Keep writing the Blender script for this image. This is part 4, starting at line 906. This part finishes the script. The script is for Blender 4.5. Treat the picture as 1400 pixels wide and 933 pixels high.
══════
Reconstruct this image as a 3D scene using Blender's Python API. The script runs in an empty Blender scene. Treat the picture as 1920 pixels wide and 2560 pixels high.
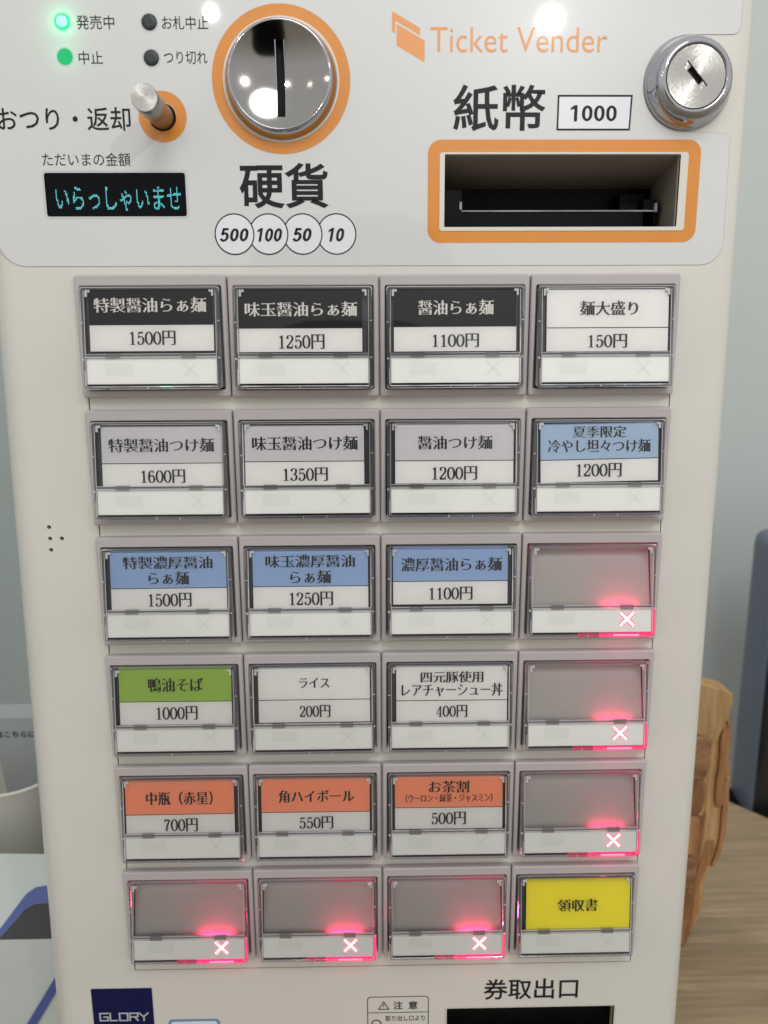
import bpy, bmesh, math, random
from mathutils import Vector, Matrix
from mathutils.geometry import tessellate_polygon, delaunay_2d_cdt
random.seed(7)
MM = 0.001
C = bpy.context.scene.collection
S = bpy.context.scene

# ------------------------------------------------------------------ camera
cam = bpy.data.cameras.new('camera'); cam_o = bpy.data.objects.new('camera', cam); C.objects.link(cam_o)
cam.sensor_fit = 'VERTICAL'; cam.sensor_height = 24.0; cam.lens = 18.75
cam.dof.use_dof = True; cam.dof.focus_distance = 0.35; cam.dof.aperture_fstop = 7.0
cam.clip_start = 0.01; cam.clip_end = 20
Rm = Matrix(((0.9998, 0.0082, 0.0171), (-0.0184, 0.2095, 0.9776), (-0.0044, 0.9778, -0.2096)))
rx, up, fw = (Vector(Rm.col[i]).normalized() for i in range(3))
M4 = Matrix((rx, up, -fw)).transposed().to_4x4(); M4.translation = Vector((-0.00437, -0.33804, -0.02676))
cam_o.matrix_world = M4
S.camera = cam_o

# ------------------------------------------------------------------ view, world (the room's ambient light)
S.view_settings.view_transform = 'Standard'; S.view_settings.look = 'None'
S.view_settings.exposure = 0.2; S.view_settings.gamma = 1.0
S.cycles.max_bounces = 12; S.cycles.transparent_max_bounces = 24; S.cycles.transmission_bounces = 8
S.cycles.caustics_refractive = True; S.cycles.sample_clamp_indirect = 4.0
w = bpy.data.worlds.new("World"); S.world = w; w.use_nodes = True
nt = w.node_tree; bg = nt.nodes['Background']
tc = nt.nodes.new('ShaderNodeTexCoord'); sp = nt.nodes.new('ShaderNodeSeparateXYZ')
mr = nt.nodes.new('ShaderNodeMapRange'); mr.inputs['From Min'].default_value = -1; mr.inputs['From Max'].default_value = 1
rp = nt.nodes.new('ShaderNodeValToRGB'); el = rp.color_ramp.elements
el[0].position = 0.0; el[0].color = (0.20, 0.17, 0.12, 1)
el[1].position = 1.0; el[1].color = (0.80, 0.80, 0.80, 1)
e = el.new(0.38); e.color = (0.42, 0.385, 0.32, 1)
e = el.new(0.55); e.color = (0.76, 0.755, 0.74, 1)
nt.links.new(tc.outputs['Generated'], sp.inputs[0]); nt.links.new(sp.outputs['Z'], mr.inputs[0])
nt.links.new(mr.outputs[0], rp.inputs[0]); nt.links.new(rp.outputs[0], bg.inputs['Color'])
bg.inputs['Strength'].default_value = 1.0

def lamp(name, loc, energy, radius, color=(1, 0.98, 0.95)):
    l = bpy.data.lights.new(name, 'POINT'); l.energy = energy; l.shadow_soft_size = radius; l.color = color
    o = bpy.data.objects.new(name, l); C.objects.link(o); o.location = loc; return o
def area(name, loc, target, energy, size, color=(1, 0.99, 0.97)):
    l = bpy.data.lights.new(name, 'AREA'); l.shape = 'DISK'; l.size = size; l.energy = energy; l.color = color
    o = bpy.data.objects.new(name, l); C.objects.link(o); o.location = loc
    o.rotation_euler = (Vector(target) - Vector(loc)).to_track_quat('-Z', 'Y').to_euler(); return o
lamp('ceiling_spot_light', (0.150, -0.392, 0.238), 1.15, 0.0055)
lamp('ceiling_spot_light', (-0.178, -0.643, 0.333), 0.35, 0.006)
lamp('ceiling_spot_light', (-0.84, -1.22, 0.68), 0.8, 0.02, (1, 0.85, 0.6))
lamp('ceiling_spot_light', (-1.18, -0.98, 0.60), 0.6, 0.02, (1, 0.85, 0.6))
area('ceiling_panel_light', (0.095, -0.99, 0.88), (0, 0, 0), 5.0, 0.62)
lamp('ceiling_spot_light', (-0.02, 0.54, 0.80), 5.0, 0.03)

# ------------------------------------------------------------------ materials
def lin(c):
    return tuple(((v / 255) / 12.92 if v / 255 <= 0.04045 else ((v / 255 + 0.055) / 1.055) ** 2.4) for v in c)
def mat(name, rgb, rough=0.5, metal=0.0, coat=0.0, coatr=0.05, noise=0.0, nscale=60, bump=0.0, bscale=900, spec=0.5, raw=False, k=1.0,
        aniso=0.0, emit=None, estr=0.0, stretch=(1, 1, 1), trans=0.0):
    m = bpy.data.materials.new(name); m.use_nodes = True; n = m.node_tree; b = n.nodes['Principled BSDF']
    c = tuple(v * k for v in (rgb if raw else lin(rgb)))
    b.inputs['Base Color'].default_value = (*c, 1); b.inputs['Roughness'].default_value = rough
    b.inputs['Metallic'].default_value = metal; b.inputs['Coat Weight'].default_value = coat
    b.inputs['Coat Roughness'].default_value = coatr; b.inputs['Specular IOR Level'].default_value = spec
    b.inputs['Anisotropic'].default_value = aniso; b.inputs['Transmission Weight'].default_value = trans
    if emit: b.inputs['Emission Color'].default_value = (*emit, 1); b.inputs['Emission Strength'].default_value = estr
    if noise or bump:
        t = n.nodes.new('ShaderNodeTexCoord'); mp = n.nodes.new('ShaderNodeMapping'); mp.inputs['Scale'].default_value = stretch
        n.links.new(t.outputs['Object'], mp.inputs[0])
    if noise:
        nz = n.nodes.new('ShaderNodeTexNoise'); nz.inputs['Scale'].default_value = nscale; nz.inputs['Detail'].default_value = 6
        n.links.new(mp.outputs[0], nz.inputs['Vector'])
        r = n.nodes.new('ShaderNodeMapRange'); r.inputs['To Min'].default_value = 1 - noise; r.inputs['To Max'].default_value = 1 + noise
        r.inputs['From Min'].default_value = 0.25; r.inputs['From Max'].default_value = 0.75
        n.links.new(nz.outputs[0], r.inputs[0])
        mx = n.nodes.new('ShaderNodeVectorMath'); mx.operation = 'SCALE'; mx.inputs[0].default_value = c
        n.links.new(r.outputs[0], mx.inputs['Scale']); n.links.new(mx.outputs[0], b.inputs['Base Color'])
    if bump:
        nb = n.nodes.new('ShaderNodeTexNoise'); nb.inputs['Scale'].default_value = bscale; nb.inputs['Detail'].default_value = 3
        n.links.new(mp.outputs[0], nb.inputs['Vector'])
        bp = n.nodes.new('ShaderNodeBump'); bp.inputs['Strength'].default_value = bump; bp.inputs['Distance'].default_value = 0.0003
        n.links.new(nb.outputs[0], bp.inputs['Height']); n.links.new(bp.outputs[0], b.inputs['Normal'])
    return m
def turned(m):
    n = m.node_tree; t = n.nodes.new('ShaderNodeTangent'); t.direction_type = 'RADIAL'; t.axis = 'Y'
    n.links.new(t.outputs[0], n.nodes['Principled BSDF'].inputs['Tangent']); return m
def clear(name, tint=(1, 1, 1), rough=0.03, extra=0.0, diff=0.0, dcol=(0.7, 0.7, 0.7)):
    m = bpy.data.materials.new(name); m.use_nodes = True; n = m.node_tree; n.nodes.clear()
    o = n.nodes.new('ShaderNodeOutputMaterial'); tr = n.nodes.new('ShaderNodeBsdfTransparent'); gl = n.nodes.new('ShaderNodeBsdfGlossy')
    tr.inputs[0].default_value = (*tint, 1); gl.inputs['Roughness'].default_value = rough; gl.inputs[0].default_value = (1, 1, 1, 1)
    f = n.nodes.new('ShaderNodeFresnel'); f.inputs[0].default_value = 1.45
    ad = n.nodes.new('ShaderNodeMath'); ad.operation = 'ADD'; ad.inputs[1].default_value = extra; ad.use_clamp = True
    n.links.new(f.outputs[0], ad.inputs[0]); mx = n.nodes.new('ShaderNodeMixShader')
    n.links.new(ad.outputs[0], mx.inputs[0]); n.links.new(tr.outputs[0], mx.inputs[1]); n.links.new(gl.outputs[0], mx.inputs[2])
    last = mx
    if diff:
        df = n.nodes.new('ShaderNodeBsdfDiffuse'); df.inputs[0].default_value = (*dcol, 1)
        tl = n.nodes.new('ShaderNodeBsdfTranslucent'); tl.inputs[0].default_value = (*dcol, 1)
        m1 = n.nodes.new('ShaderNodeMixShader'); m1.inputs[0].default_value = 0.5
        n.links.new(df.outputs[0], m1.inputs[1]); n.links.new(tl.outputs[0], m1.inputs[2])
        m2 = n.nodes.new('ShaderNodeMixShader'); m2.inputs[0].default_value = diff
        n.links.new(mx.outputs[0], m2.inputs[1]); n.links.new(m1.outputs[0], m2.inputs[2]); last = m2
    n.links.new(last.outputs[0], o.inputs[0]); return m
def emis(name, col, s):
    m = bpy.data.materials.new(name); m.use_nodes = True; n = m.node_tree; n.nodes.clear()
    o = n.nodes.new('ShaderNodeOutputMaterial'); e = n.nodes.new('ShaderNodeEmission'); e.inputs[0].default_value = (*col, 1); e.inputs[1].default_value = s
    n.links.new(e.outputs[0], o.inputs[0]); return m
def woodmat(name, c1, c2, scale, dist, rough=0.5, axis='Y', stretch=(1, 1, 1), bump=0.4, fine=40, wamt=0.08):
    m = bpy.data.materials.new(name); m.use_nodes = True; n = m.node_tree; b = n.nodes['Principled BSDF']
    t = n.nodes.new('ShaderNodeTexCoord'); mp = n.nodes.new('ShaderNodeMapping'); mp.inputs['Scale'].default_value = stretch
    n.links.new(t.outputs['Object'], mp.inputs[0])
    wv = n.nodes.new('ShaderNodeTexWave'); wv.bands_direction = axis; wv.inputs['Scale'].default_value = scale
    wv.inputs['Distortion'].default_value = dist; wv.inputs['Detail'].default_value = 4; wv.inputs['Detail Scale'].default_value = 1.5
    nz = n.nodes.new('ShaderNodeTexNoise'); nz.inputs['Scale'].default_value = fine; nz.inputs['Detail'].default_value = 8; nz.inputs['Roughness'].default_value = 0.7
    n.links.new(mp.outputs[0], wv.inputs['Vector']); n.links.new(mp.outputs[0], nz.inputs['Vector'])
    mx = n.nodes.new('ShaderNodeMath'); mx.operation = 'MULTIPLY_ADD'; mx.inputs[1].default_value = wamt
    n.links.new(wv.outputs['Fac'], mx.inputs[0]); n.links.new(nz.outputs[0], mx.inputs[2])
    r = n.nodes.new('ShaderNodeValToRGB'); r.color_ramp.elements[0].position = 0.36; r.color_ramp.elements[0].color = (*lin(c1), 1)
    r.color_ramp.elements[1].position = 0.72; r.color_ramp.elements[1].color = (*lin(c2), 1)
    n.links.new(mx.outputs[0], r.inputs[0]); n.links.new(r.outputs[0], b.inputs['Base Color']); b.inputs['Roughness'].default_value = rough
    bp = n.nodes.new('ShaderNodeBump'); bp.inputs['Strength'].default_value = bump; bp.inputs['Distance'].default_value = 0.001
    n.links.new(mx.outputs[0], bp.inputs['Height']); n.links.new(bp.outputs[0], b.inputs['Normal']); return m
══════
* **What the task asks**: Copy word for word every line from the one with "Reconstruct this image" through the one with "S.camera = cam_o", including both. No pictures belong in the copy.

* **Result of the exercise**:
Reconstruct this image as a 3D scene using Blender's Python API. The script runs in an empty Blender scene. Treat the picture as 1920 pixels wide and 2560 pixels high.
import bpy, bmesh, math, random
from mathutils import Vector, Matrix
from mathutils.geometry import tessellate_polygon, delaunay_2d_cdt
random.seed(7)
MM = 0.001
C = bpy.context.scene.collection
S = bpy.context.scene

# ------------------------------------------------------------------ camera
cam = bpy.data.cameras.new('camera'); cam_o = bpy.data.objects.new('camera', cam); C.objects.link(cam_o)
cam.sensor_fit = 'VERTICAL'; cam.sensor_height = 24.0; cam.lens = 18.75
cam.dof.use_dof = True; cam.dof.focus_distance = 0.35; cam.dof.aperture_fstop = 7.0
cam.clip_start = 0.01; cam.clip_end = 20
Rm = Matrix(((0.9998, 0.0082, 0.0171), (-0.0184, 0.2095, 0.9776), (-0.0044, 0.9778, -0.2096)))
rx, up, fw = (Vector(Rm.col[i]).normalized() for i in range(3))
M4 = Matrix((rx, up, -fw)).transposed().to_4x4(); M4.translation = Vector((-0.00437, -0.33804, -0.02676))
cam_o.matrix_world = M4
S.camera = cam_o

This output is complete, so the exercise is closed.